» RAW DATA
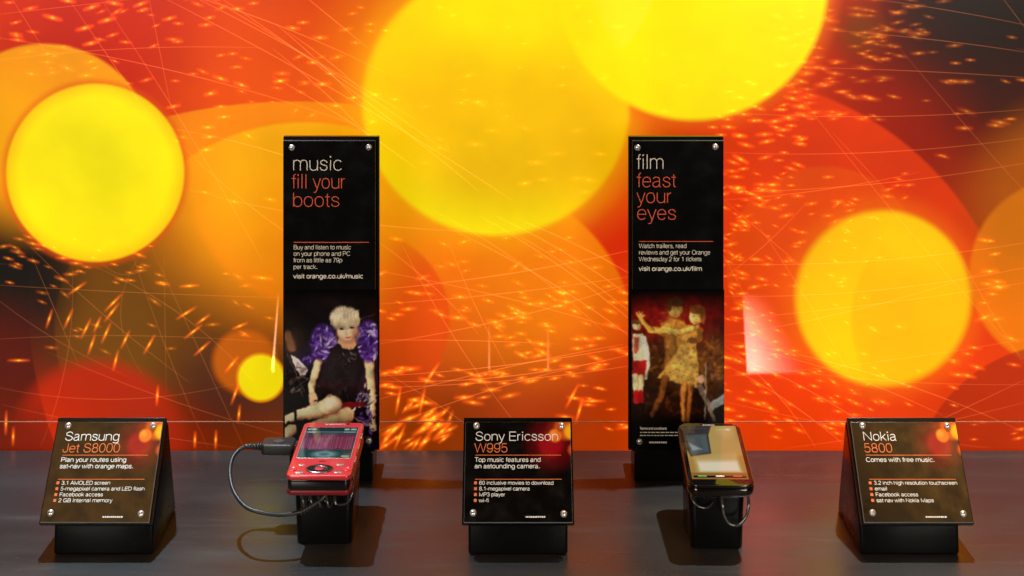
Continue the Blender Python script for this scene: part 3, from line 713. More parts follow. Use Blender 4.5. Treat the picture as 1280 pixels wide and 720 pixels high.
q.shards(130, 330, 30, 24, 12, pur, 20, 9); q.shards(425, 540, 36, 75, 40, [(120, 100, 150), (190, 180, 190), (60, 40, 60), (30, 22, 30)], 18, 8)
q.poly([(248, 275), (300, 235), (380, 230), (400, 290), (428, 372), (392, 470), (372, 560), (325, 590), (188, 545), (212, 440), (222, 350)], (17, 13, 15), 1, 4)
q.shards(300, 420, 80, 110, 60, [(34, 30, 34), (10, 8, 9), (46, 42, 46), (22, 18, 20)], 26, 71, .5); q.ell(260, 440, 26, 90, (34, 28, 30), .5, .6); q.ell(370, 420, 20, 80, (30, 24, 28), .7, .7)
q.poly([(296, 190), (378, 190), (386, 250), (372, 272), (345, 280), (312, 268), (288, 238)], (214, 164, 126), 1, 3); q.ell(345, 232, 34, 16, (168, 116, 84), .6, .5)
q.shards(342, 315, 46, 42, 46, [(60, 54, 58), (22, 18, 20), (110, 104, 106), (14, 10, 12)], 11, 12)
q.ell(338, 168, 54, 68, (246, 210, 176), 1, .07, vol=.55); q.ell(380, 178, 20, 58, (186, 136, 100), .7, .6); q.ell(296, 190, 14, 40, (206, 160, 124), .6, .7); q.ell(330, 190, 22, 18, (246, 216, 188), .6, .8); q.ell(340, 218, 24, 12, (205, 156, 124), .5, .5)
q.ell(322, 112, 76, 60, (196, 182, 150), 1, .1); q.ell(276, 126, 24, 42, (168, 150, 116), 1, .25); q.ell(388, 118, 14, 40, (176, 158, 122), 1, .25); q.ell(320, 90, 52, 34, (226, 216, 190), .8, .5)
q.poly([(258, 104), (398, 70), (398, 112), (376, 104), (338, 112), (304, 126), (286, 152), (264, 150)], (208, 194, 164), 1, 6)
for k in range(26):
    a_ = R(198 + k * 6); q.limb([(322 + 30 * math.cos(a_), 96 + 20 * math.sin(a_), 1.4), (322 + 82 * math.cos(a_ - .1), 112 + 68 * math.sin(a_ - .1), 1.0)], [(150, 132, 98), (240, 234, 216), (186, 170, 136)][k % 3], .55)
for k in range(16):
    x = 262 + k * 8.5; q.limb([(x, 64 + abs(k - 8) * 3, 1.6), (x - 14 + k * 1.2, 104 + (k % 3) * 8 + max(0, 6 - k) * 5, 1.6)], (180, 164, 132) if k % 2 else (244, 240, 226), .5)
for ex, ey in ((307, 170), (360, 161)):
    q.limb([(ex - 13, ey - 10, 2.2), (ex + 12, ey - 12, 2)], (120, 84, 60), .7); q.ell(ex, ey, 12, 5, (52, 38, 36), .95, .3); q.ell(ex, ey, 4, 3.5, (20, 16, 20), 1, .3)
q.limb([(334, 170, 2), (337, 192, 3)], (204, 160, 128), .7); q.ell(339, 196, 8, 4, (190, 138, 108), .7, .5); q.ell(342, 212, 15, 5, (182, 84, 84), .95, .25)
q.poly([(300, 556), (430, 550), (430, 580), (310, 590)], (118, 18, 26), .9); q.poly([(330, 600), (440, 580), (440, 720), (340, 720)], (22, 14, 18), 1)
q.poly([(360, 596), (384, 582), (380, 598), (364, 606)], (220, 214, 210))
q.limb([(330, 625, 44), (240, 660, 42), (150, 700, 34)], (212, 160, 120), 1, 4, vol=.8)
q.limb([(258, 568, 50), (180, 600, 40), (70, 625, 27), (10, 650, 22)], (234, 188, 148), 1, 4, vol=.8); q.ell(262, 562, 48, 40, (246, 206, 168), .9, .3, vol=.7); q.limb([(300, 612, 3), (230, 634, 4), (120, 645, 3)], (150, 96, 68), .6, 4)
q.limb([(152, 520, 19), (158, 548, 20), (146, 572, 10)], (230, 186, 146), 1, 3); q.limb([(160, 548, 8), (168, 570, 5)], (222, 176, 138)); q.ell(168, 546, 8, 4, (40, 34, 34), 1, .3)
q.limb([(62, 596, 7), (66, 650, 8)], (20, 14, 14)); q.limb([(20, 610, 4), (60, 605, 4)], (20, 14, 14)); q.limb([(24, 664, 8), (90, 672, 6)], (20, 14, 16)); q.limb([(40, 700, 30), (10, 730, 26)], (222, 176, 138), vol=.8); q.limb([(70, 672, 8), (84, 720, 8)], (18, 12, 14))
q.shards(440, 660, 50, 60, 26, [(96, 62, 150), (50, 26, 90), (150, 130, 180), (20, 12, 24)], 20, 21); q.shards(400, 760, 90, 30, 30, [(80, 50, 130), (30, 16, 50), (60, 40, 60)], 20, 22)
q.limb([(380, 640, 3), (490, 700, 3)], (230, 200, 170), .6)
q.A = np.clip(q.A * 1.12, 0, 252); q.mottle(.10, 14, 51); q.warp(1.3, 9, 52); q.blur(1); q.noise(.018, 2, 4); q.noise(.02, 1, 5)
f = np.clip((q.Y + 40) / 60, 0, 1)[..., None]; q.A = q.A * f + np.array((2, 2, 3)) * (1 - f)
hp = (840) / 4.233 * PX
MM = M @ Matrix.Translation((X((355 + 8 / 4.233 + 355 + 497 / 4.233) / 2), T(370 + 800 / 4.233), 0))
P.sheet('printed_picture', (489 / 4.233) * PX, hp, MM, NP - .0001, M_photo, root)
# film
root, M, X, T, cx = poster(785.5, 904.5, 'tall black poster sign reading film feast your eyes above a dancing couple', -1)
bm = bmesh.new(); text(bm, 'film', X(796.5), T(210), 25 * PX, M, NP, 31.5 * PX, weight=.043); link('headline_lettering', bm, M_cream, root)
bm = bmesh.new()
for s, y, w_ in (('feast', 232.8, 46.5), ('your', 252.5, 41), ('eyes', 273.3, 46.5)): text(bm, s, X(796.8), T(y), 24.6 * PX, M, NP, w_ * PX, weight=.042)
bar(bm, X(798.5), X(891), T(300.9), T(300.1), M, NP); link('slogan_lettering', bm, M_vermil, root)
bm = bmesh.new()
for s, y, w_ in [('Watch trailers, read', 308.6, 58.5), ('reviews and get your Orange', 316.7, 88), ('Wednesday 2 for 1 tickets', 325, 77)]: text(bm, s, X(798.7), T(y), 7.3 * PX, M, NP, w_ * PX, weight=.082)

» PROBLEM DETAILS
Output an exact copy of the material, with the pictures removed.

» RESULT FOR THIS TASK
Continue the Blender Python script for this scene: part 3, from line 713. More parts follow. Use Blender 4.5. Treat the picture as 1280 pixels wide and 720 pixels high.
q.shards(130, 330, 30, 24, 12, pur, 20, 9); q.shards(425, 540, 36, 75, 40, [(120, 100, 150), (190, 180, 190), (60, 40, 60), (30, 22, 30)], 18, 8)
q.poly([(248, 275), (300, 235), (380, 230), (400, 290), (428, 372), (392, 470), (372, 560), (325, 590), (188, 545), (212, 440), (222, 350)], (17, 13, 15), 1, 4)
q.shards(300, 420, 80, 110, 60, [(34, 30, 34), (10, 8, 9), (46, 42, 46), (22, 18, 20)], 26, 71, .5); q.ell(260, 440, 26, 90, (34, 28, 30), .5, .6); q.ell(370, 420, 20, 80, (30, 24, 28), .7, .7)
q.poly([(296, 190), (378, 190), (386, 250), (372, 272), (345, 280), (312, 268), (288, 238)], (214, 164, 126), 1, 3); q.ell(345, 232, 34, 16, (168, 116, 84), .6, .5)
q.shards(342, 315, 46, 42, 46, [(60, 54, 58), (22, 18, 20), (110, 104, 106), (14, 10, 12)], 11, 12)
q.ell(338, 168, 54, 68, (246, 210, 176), 1, .07, vol=.55); q.ell(380, 178, 20, 58, (186, 136, 100), .7, .6); q.ell(296, 190, 14, 40, (206, 160, 124), .6, .7); q.ell(330, 190, 22, 18, (246, 216, 188), .6, .8); q.ell(340, 218, 24, 12, (205, 156, 124), .5, .5)
q.ell(322, 112, 76, 60, (196, 182, 150), 1, .1); q.ell(276, 126, 24, 42, (168, 150, 116), 1, .25); q.ell(388, 118, 14, 40, (176, 158, 122), 1, .25); q.ell(320, 90, 52, 34, (226, 216, 190), .8, .5)
q.poly([(258, 104), (398, 70), (398, 112), (376, 104), (338, 112), (304, 126), (286, 152), (264, 150)], (208, 194, 164), 1, 6)
for k in range(26):
    a_ = R(198 + k * 6); q.limb([(322 + 30 * math.cos(a_), 96 + 20 * math.sin(a_), 1.4), (322 + 82 * math.cos(a_ - .1), 112 + 68 * math.sin(a_ - .1), 1.0)], [(150, 132, 98), (240, 234, 216), (186, 170, 136)][k % 3], .55)
for k in range(16):
    x = 262 + k * 8.5; q.limb([(x, 64 + abs(k - 8) * 3, 1.6), (x - 14 + k * 1.2, 104 + (k % 3) * 8 + max(0, 6 - k) * 5, 1.6)], (180, 164, 132) if k % 2 else (244, 240, 226), .5)
for ex, ey in ((307, 170), (360, 161)):
    q.limb([(ex - 13, ey - 10, 2.2), (ex + 12, ey - 12, 2)], (120, 84, 60), .7); q.ell(ex, ey, 12, 5, (52, 38, 36), .95, .3); q.ell(ex, ey, 4, 3.5, (20, 16, 20), 1, .3)
q.limb([(334, 170, 2), (337, 192, 3)], (204, 160, 128), .7); q.ell(339, 196, 8, 4, (190, 138, 108), .7, .5); q.ell(342, 212, 15, 5, (182, 84, 84), .95, .25)
q.poly([(300, 556), (430, 550), (430, 580), (310, 590)], (118, 18, 26), .9); q.poly([(330, 600), (440, 580), (440, 720), (340, 720)], (22, 14, 18), 1)
q.poly([(360, 596), (384, 582), (380, 598), (364, 606)], (220, 214, 210))
q.limb([(330, 625, 44), (240, 660, 42), (150, 700, 34)], (212, 160, 120), 1, 4, vol=.8)
q.limb([(258, 568, 50), (180, 600, 40), (70, 625, 27), (10, 650, 22)], (234, 188, 148), 1, 4, vol=.8); q.ell(262, 562, 48, 40, (246, 206, 168), .9, .3, vol=.7); q.limb([(300, 612, 3), (230, 634, 4), (120, 645, 3)], (150, 96, 68), .6, 4)
q.limb([(152, 520, 19), (158, 548, 20), (146, 572, 10)], (230, 186, 146), 1, 3); q.limb([(160, 548, 8), (168, 570, 5)], (222, 176, 138)); q.ell(168, 546, 8, 4, (40, 34, 34), 1, .3)
q.limb([(62, 596, 7), (66, 650, 8)], (20, 14, 14)); q.limb([(20, 610, 4), (60, 605, 4)], (20, 14, 14)); q.limb([(24, 664, 8), (90, 672, 6)], (20, 14, 16)); q.limb([(40, 700, 30), (10, 730, 26)], (222, 176, 138), vol=.8); q.limb([(70, 672, 8), (84, 720, 8)], (18, 12, 14))
q.shards(440, 660, 50, 60, 26, [(96, 62, 150), (50, 26, 90), (150, 130, 180), (20, 12, 24)], 20, 21); q.shards(400, 760, 90, 30, 30, [(80, 50, 130), (30, 16, 50), (60, 40, 60)], 20, 22)
q.limb([(380, 640, 3), (490, 700, 3)], (230, 200, 170), .6)
q.A = np.clip(q.A * 1.12, 0, 252); q.mottle(.10, 14, 51); q.warp(1.3, 9, 52); q.blur(1); q.noise(.018, 2, 4); q.noise(.02, 1, 5)
f = np.clip((q.Y + 40) / 60, 0, 1)[..., None]; q.A = q.A * f + np.array((2, 2, 3)) * (1 - f)
hp = (840) / 4.233 * PX
MM = M @ Matrix.Translation((X((355 + 8 / 4.233 + 355 + 497 / 4.233) / 2), T(370 + 800 / 4.233), 0))
P.sheet('printed_picture', (489 / 4.233) * PX, hp, MM, NP - .0001, M_photo, root)
# film
root, M, X, T, cx = poster(785.5, 904.5, 'tall black poster sign reading film feast your eyes above a dancing couple', -1)
bm = bmesh.new(); text(bm, 'film', X(796.5), T(210), 25 * PX, M, NP, 31.5 * PX, weight=.043); link('headline_lettering', bm, M_cream, root)
bm = bmesh.new()
for s, y, w_ in (('feast', 232.8, 46.5), ('your', 252.5, 41), ('eyes', 273.3, 46.5)): text(bm, s, X(796.8), T(y), 24.6 * PX, M, NP, w_ * PX, weight=.042)
bar(bm, X(798.5), X(891), T(300.9), T(300.1), M, NP); link('slogan_lettering', bm, M_vermil, root)
bm = bmesh.new()
for s, y, w_ in [('Watch trailers, read', 308.6, 58.5), ('reviews and get your Orange', 316.7, 88), ('Wednesday 2 for 1 tickets', 325, 77)]: text(bm, s, X(798.7), T(y), 7.3 * PX, M, NP, w_ * PX, weight=.082)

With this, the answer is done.